According to Cerulli Associates, high-net-worth (HNW) households control close to 35% of all investable assets in the U.S. marketplace. Advisors surveyed by Cerulli were asked about the depth of their relationships with the potential inheritors of their HNW clients’ assets. While responses about the relationships with spouses were encouraging, advisor relationships with younger generations of the family are a large concern.
“The notion of helping a family define and accomplish their aspirations without involving spouses is irrational,” says Donnie Ethier, associate director at Cerulli. “The thought of referring to spouses as ‘heirs’ is not a welcoming idea, but many practices may have to approach it in this manner due to the generally limited rapport with family members.”

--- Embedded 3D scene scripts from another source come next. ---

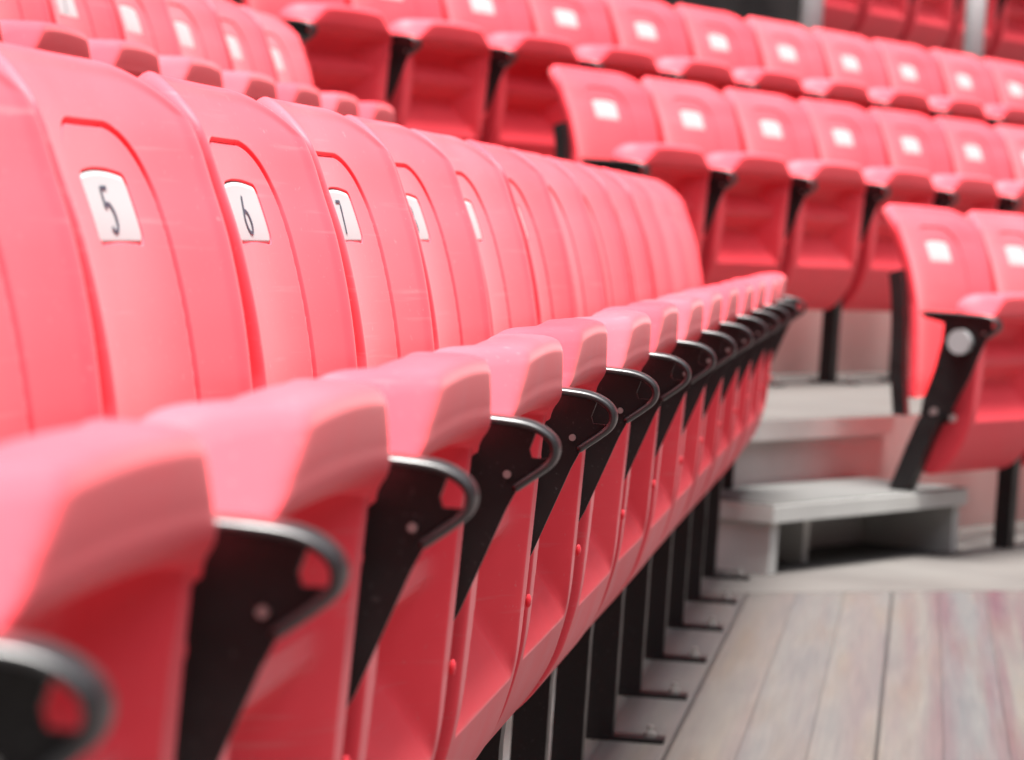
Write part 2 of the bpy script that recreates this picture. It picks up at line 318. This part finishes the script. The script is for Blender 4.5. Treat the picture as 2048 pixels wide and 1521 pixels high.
# ------------------------------------------------------------------ seat: folded-up pan
PW = .217
def make_pan():
    loop = spline([(.2300, .594), (.2286, .576), (.2262, .5605), (.2165, .5505), (.2110, .545), (.2100, .53), (.2085, .49), (.2065, .44), (.2040, .38), (.2010, .33), (.194, .293), (.182, .257), (.158, .218), (.130, .192), (.105, .184),
                   (.083, .196), (.078, .25), (.102, .32), (.128, .45), (.146, .54), (.164, .588), (.178, .604), (.196, .6105), (.217, .6110), (.2265, .6080), (.2298, .6015)], .003, True)
    K = len(loop); jf = np.array([1.0 if (p[0] > .15 and p[1] < .60) else 0. for p in loop])
    front = (loop[:, 0] > np.interp(loop[:, 1], [.18, .25, .32, .6], [.2, .13, .155, .18])).astype(float)
    half = np.r_[np.arange(0, PW-.0075, .0022), PW-.007, PW-.0045, PW-.0025, PW-.001, PW]
    ys = np.r_[-half[::-1][:-1], half]
    x0, z0 = loop[:, 0], loop[:, 1]; cxc, czc = .17, .40
    dz = [.312, .314, .36, .392, .400, .410, .430, .438, .448, .462, .490, .497, .534, .539, .546, .549]
    dv = [0, .001, .030, .050, .054, .052, .030, .020, .015, .016, .044, .048, .042, .036, .003, 0]
    dep = np.interp(z0, dz, dv)
    wz = np.interp(z0, [.298, .33, .37, .41, .46, .50, .556], [.200, .188, .180, .176, .176, .180, .200])
    rings = []
    tang = np.roll(loop, -1, 0)-np.roll(loop, 1, 0); L = np.linalg.norm(tang, axis=1); nrm = np.stack([tang[:, 1], -tang[:, 0]], 1)/L[:, None]
    if (nrm[:, 0]*(x0-cxc)).sum() < 0: nrm = -nrm
    for y in ys:
        d = PW-abs(y); re = .007
        ins = re-math.sqrt(max(0, re*re-(re-d)**2)) if d < re else 0
        X = x0-nrm[:, 0]*ins; Z = z0-nrm[:, 1]*ins
        wl = np.clip((wz-abs(y))*.80, 0, None); kk = .010; hh_ = np.clip(kk-np.abs(dep-wl), 0, None)/kk
        X = X-np.clip(np.minimum(dep, wl)-hh_*hh_*kk*.25, 0, None)*front
        # bevelled corners beside the lip roll
        yc = .128+(.607-Z)*1.35; ov = abs(y)-yc; over = .5*(ov+np.sqrt(ov*ov+.008**2))-.0003
        k = np.clip((X-.14)/.07, 0, 1)
        X = X-over*.72*k*np.clip((Z-.549)/.006, 0, 1)
        # the top edge is domed along the row and rounded at both corners
        fz = np.clip((Z-.50)/.105, 0, 1)
        Z = Z-fz*(.010*(abs(y)/PW)**2+.030*np.clip((abs(y)-(PW-.055))/.055, 0, 1)**2.6)
        # shallow seat scoop on the sitting side
        X = np.where(front < .5, X+.02*(1-(y/PW)**2)*np.clip((Z-.3)/.1, 0, 1)*np.clip((.58-Z)/.05, 0, 1), X)
        rings.append(np.stack([X, np.full(K, y), Z], 1))
    V = np.concatenate(rings); F = []
    for i in range(len(ys)-1):
        a = np.arange(K)+i*K; b = np.roll(np.arange(K), -1)+i*K
        F.append(np.stack([a, b, b+K, a+K], -1))
    F = np.concatenate(F).tolist(); F.append(list(range(K))[::-1]); F.append([i+(len(ys)-1)*K for i in range(K)])
    me = bpy.data.meshes.new('seat_pan'); me.from_pydata(V.tolist(), [], F); me.update()
    bm = bmesh.new(); bm.from_mesh(me); bmesh.ops.recalc_face_normals(bm, faces=bm.faces); bm.to_mesh(me); bm.free()
    return me

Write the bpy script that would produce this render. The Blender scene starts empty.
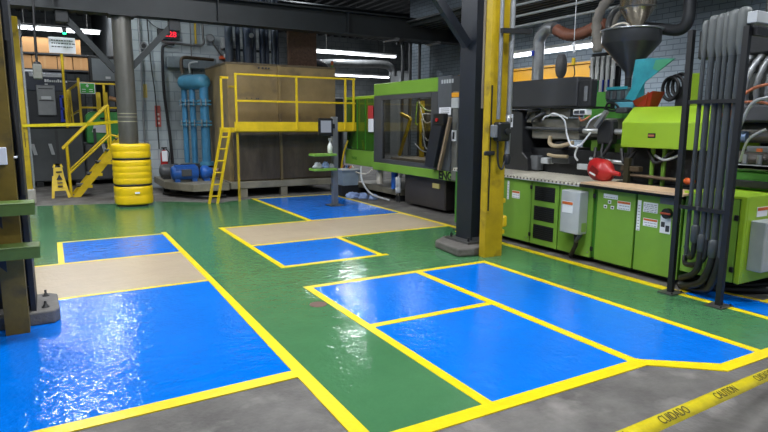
import bpy, math, random
from mathutils import Vector, Matrix
random.seed(7)
C = bpy.context.scene.collection
SC = bpy.context.scene
PI = math.pi

# ---------------------------------------------------------------- materials
def lin(h):
    h = h.lstrip('#'); v = [int(h[i:i+2], 16)/255 for i in (0, 2, 4)]
    return tuple((x/12.92 if x <= .04045 else ((x+.055)/1.055)**2.4) for x in v) + (1,)
MATS = {}
def mat(name, col, rough=.5, metal=0, noise=0, nscale=6, bump=0, bscale=30, col2=None, spec=.5, coat=0, stretch=None, alpha=1, grime=None):
    """principled surface with procedural colour variation and bump"""
    if name in MATS: return MATS[name]
    m = bpy.data.materials.new(name); m.use_nodes = True; nt = m.node_tree; N = nt.nodes; L = nt.links
    b = N['Principled BSDF']; c = lin(col)
    b.inputs['Roughness'].default_value = rough; b.inputs['Metallic'].default_value = metal
    b.inputs['Specular IOR Level'].default_value = spec; b.inputs['Coat Weight'].default_value = coat
    b.inputs['Base Color'].default_value = c
    tc = N.new('ShaderNodeTexCoord'); mp = N.new('ShaderNodeMapping'); L.new(tc.outputs['Object'], mp.inputs['Vector'])
    if stretch: mp.inputs['Scale'].default_value = stretch
    if noise or col2:
        n = N.new('ShaderNodeTexNoise'); n.inputs['Scale'].default_value = nscale; n.inputs['Detail'].default_value = 6
        n.inputs['Roughness'].default_value = .65
        L.new(mp.outputs[0], n.inputs['Vector'])
        r = N.new('ShaderNodeValToRGB'); L.new(n.outputs['Fac'], r.inputs[0])
        d = lin(col2) if col2 else tuple(x*(1-noise) for x in c[:3])+(1,)
        r.color_ramp.elements[0].position = .32; r.color_ramp.elements[1].position = .68
        r.color_ramp.elements[0].color = d; r.color_ramp.elements[1].color = c
        out = r.outputs[0]
        if grime:
            n2 = N.new('ShaderNodeTexNoise'); n2.inputs['Scale'].default_value = grime[1]; n2.inputs['Detail'].default_value = 8
            L.new(tc.outputs['Object'], n2.inputs['Vector'])
            r2 = N.new('ShaderNodeValToRGB'); L.new(n2.outputs['Fac'], r2.inputs[0])
            r2.color_ramp.elements[0].position = .56; r2.color_ramp.elements[1].position = .72
            r2.color_ramp.elements[0].color = (0, 0, 0, 1); r2.color_ramp.elements[1].color = (1, 1, 1, 1)
            mx = N.new('ShaderNodeMix'); mx.data_type = 'RGBA'
            L.new(r2.outputs[0], mx.inputs[0]); L.new(out, mx.inputs[6]); mx.inputs[7].default_value = lin(grime[0])
            out = mx.outputs[2]
        L.new(out, b.inputs['Base Color'])
    if bump:
        n = N.new('ShaderNodeTexNoise'); n.inputs['Scale'].default_value = bscale; n.inputs['Detail'].default_value = 3
        L.new(mp.outputs[0], n.inputs['Vector'])
        bp = N.new('ShaderNodeBump'); bp.inputs['Strength'].default_value = bump; bp.inputs['Distance'].default_value = .02
        L.new(n.outputs['Fac'], bp.inputs['Height']); L.new(bp.outputs[0], b.inputs['Normal'])
    if alpha < 1: b.inputs['Alpha'].default_value = alpha
    MATS[name] = m; return m
def emis(name, col, s):
    if name in MATS: return MATS[name]
    m = bpy.data.materials.new(name); m.use_nodes = True; b = m.node_tree.nodes['Principled BSDF']
    b.inputs['Base Color'].default_value = (0.02, .02, .02, 1) if s < 6 else lin(col)
    b.inputs['Emission Color'].default_value = lin(col); b.inputs['Emission Strength'].default_value = s
    MATS[name] = m; return m
def epoxy(name, col, dark, rough=.16, k=.35):
    """glossy floor paint: orange-peel waves that break up the reflections"""
    m = bpy.data.materials.new(name); m.use_nodes = True; nt = m.node_tree; N = nt.nodes; L = nt.links
    b = N['Principled BSDF']; tc = N.new('ShaderNodeTexCoord')
    n = N.new('ShaderNodeTexNoise'); n.inputs['Scale'].default_value = 1.7; n.inputs['Detail'].default_value = 9; n.inputs['Roughness'].default_value = .7
    L.new(tc.outputs['Object'], n.inputs['Vector'])
    r = N.new('ShaderNodeValToRGB'); r.color_ramp.elements[0].position = .3; r.color_ramp.elements[1].position = .7
    r.color_ramp.elements[0].color = lin(dark); r.color_ramp.elements[1].color = lin(col)
    L.new(n.outputs['Fac'], r.inputs[0]); L.new(r.outputs[0], b.inputs['Base Color'])
    b.inputs['Roughness'].default_value = rough; b.inputs['Specular IOR Level'].default_value = .5
    mp = N.new('ShaderNodeMapping'); mp.inputs['Scale'].default_value = (1, 1.0, 1); L.new(tc.outputs['Object'], mp.inputs['Vector'])
    n1 = N.new('ShaderNodeTexNoise'); n1.inputs['Scale'].default_value = 9; n1.inputs['Detail'].default_value = 2
    n2 = N.new('ShaderNodeTexNoise'); n2.inputs['Scale'].default_value = 34; n2.inputs['Detail'].default_value = 2
    for q in (n1, n2): L.new(mp.outputs[0], q.inputs['Vector'])
    a = N.new('ShaderNodeMath'); a.operation = 'MULTIPLY_ADD'; a.inputs[1].default_value = .42
    L.new(n2.outputs['Fac'], a.inputs[0]); L.new(n1.outputs['Fac'], a.inputs[2])
    bp = N.new('ShaderNodeBump'); bp.inputs['Strength'].default_value = k; bp.inputs['Distance'].default_value = .012
    L.new(a.outputs[0], bp.inputs['Height']); L.new(bp.outputs[0], b.inputs['Normal'])
    MATS[name] = m; return m
def block(name, c1, c2, mortar, bw, rh, axis, ms=.012, rough=.6):
    """painted masonry; axis 'y' faces along Y, 'x' faces along X"""
    m = bpy.data.materials.new(name); m.use_nodes = True; nt = m.node_tree; N = nt.nodes; L = nt.links
    b = N['Principled BSDF']; b.inputs['Roughness'].default_value = rough
    tc = N.new('ShaderNodeTexCoord'); s = N.new('ShaderNodeSeparateXYZ'); L.new(tc.outputs['Object'], s.inputs[0])
    cb = N.new('ShaderNodeCombineXYZ'); L.new(s.outputs['X' if axis == 'y' else 'Y'], cb.inputs[0]); L.new(s.outputs['Z'], cb.inputs[1])
    br = N.new('ShaderNodeTexBrick'); br.inputs['Scale'].default_value = 1; br.inputs['Brick Width'].default_value = bw
    br.inputs['Row Height'].default_value = rh; br.inputs['Mortar Size'].default_value = ms
    br.inputs['Color1'].default_value = lin(c1); br.inputs['Color2'].default_value = lin(c2); br.inputs['Mortar'].default_value = lin(mortar)
    L.new(cb.outputs[0], br.inputs['Vector'])
    n = N.new('ShaderNodeTexNoise'); n.inputs['Scale'].default_value = 1.4; n.inputs['Detail'].default_value = 8; L.new(tc.outputs['Object'], n.inputs['Vector'])
    r = N.new('ShaderNodeValToRGB'); r.color_ramp.elements[0].position = .3; r.color_ramp.elements[0].color = (.68, .68, .68, 1); r.color_ramp.elements[1].position = .6
    L.new(n.outputs['Fac'], r.inputs[0])
    mx = N.new('ShaderNodeMix'); mx.data_type = 'RGBA'; mx.blend_type = 'MULTIPLY'; mx.inputs[0].default_value = 1
    L.new(br.outputs['Color'], mx.inputs[6]); L.new(r.outputs[0], mx.inputs[7]); L.new(mx.outputs[2], b.inputs['Base Color'])
    bp = N.new('ShaderNodeBump'); bp.inputs['Strength'].default_value = .4; bp.inputs['Distance'].default_value = .01; bp.invert = True
    L.new(br.outputs['Fac'], bp.inputs['Height']); L.new(bp.outputs[0], b.inputs['Normal'])
    MATS[name] = m; return m

CONC = mat('concrete', '#6e6b67', .75, noise=.35, nscale=2.6, bump=.25, bscale=40, col2='#4b4845', grime=('#827e79', 3.1))
BLUE = epoxy('blue_epoxy', '#0071dc', '#0069d0', .06, .55)
GREEN = epoxy('green_epoxy', '#4a7b52', '#40704a', .09, .42)
TAN = epoxy('tan_epoxy', '#b3a38b', '#a4947d', .35, .5)
YEL = mat('yellow_line_paint', '#eed413', .3, noise=.10, nscale=9, bump=.1)
LIME = mat('lime_machine_paint', '#74a03a', .38, noise=.10, nscale=3, bump=.03)
LIMEB = mat('bright_lime_and_lit_end', '#9abf30', .38, noise=.06, nscale=3)
DGREEN = mat('dark_green_paint', '#3d7a25', .45, noise=.15, nscale=4)
SAFE = mat('safety_yellow_paint', '#e2c01a', .42, noise=.22, nscale=5, bump=.05)
OCHRE = mat('worn_yellow_paint', '#bd9f10', .5, noise=.35, nscale=3, bump=.1, grime=('#6d5a1c', 4))
OLIVE = mat('dirty_olive_paint', '#7d671f', .5, noise=.5, nscale=3, bump=.1, grime=('#4b4020', 5))
NAVY = mat('dark_steel_paint', '#151c27', .45, noise=.3, nscale=4, bump=.05)
STEEL = mat('grey_steel', '#6a6a68', .38, .55, noise=.35, nscale=4, bump=.04)
GALV = mat('galvanised_steel', '#9a9d9f', .4, .6, noise=.2, nscale=12)
ALU = mat('bright_aluminium', '#c4c7c9', .3, .8, noise=.1)
BEAM = mat('beam_grey_paint', '#202527', .55, noise=.35, nscale=2.5, bump=.05, grime=('#1e2122', 2))
BLACK = mat('black_plastic', '#17181a', .45, noise=.2)
DARK = mat('dark_machine_metal', '#28292b', .5, .2, noise=.35, nscale=5, bump=.05)
DGREY = mat('dark_grey_enamel', '#47494c', .42, noise=.15, nscale=4)
MGREY = mat('mid_grey_enamel', '#6d7073', .45, noise=.12, nscale=4)
LGREY = mat('light_grey_enamel', '#b4b8ba', .4, noise=.12, nscale=5, bump=.03)
WHITE = mat('white_paint', '#e4e6e6', .5, noise=.06)
PAPER = mat('white_paper', '#e3e5ea', .8, noise=.03)
INK = mat('dark_ink', '#33363c', .7)
ORANGE = mat('orange_print', '#c8642a', .6)
RED = mat('red_plastic', '#b01f20', .38, noise=.15, nscale=4)
DRED = mat('translucent_red_plastic', '#b22622', .35, noise=.2)
TEAL = mat('teal_plastic', '#2f96a0', .4, noise=.2, col2='#227a86')
TEALG = mat('green_teal_plastic', '#4a9b74', .4, noise=.2)
CYAN = mat('tank_blue_paint', '#4f93b4', .42, noise=.25, nscale=5, bump=.05)
PUMP = mat('pump_blue_paint', '#2660b4', .35, noise=.3, nscale=8, bump=.05)
COBALT = mat('cobalt_plastic', '#1d41c4', .4, noise=.15)
RUBBER = mat('black_rubber', '#1b1b1d', .5, noise=.25, nscale=20, bump=.05)
WHOSE = mat('cream_hose', '#cfc8b8', .5, noise=.1)
TANHOSE = mat('tan_hose', '#ab9a7b', .55, noise=.15)
REDHOSE = mat('orange_hose', '#b06a4a', .55)
TANK = mat('dirty_tan_tank_paint', '#8a7650', .42, noise=.35, nscale=1.6, bump=.08, bscale=12, grime=('#5c5040', 2.6))
TANKD = mat('grimy_tank_plate', '#63574a', .3, noise=.45, nscale=2.2, bump=.2, bscale=20, stretch=(3, 3, .7), grime=('#4a443c', 3))
RUST = mat('rusty_brown_plate', '#6e5442', .7, noise=.4, nscale=14, bump=.1, grime=('#49382c', 20))
CARTON = mat('corrugated_carton', '#a0774a', .8, noise=.12, nscale=4)
WOODM = mat('plywood', '#c9a987', .6, noise=.15, nscale=6, stretch=(6, 1, 1), bump=.03)
SKID = mat('skid_steel', '#8f8a7a', .45, .2, noise=.4, nscale=3, bump=.08)
DRAPE = mat('blue_grey_pipe_paint', '#3d4a5c', .45, noise=.3, nscale=3)
CLOTH = mat('crumpled_blue_rag', '#8fa6d4', .8, noise=.3, nscale=14, bump=.5, bscale=30)
CLOTHG = mat('crumpled_grey_rag', '#aeb4ba', .8, noise=.3, nscale=14, bump=.5, bscale=30)
SIGNG = mat('green_sign_face', '#2f9a2c', .5, noise=.03)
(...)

The study U.S. High-Net-Worth and Ultra-High-Net-Worth Markets 2016: Understanding the Long-Term Impact of Wealth Transfer reveals that 67% of HNW households are led by investors age 60 or older. “Overlooking the children of these investors is ill-advised as most are not adolescents, but adults well into their 30s and older, with their own financial habits, philosophies, and possibly established advisor relationships,” explains Ethier. “How and where the younger generations manage assets or inheritances represents a pivotal transformation, as these wealth transfers will likely determine who the future leading firms and channels become.”
As the industry continues to evolve toward a more transparent, goals-based approach to investing, practices will need to adjust to the new expectations of clients by offering a collaborative advisory model with a broader range of products and services. “We believe that wirehouses and private banks will adapt, while registered investment advisors and multi-family offices stand to capitalize,” states Ethier.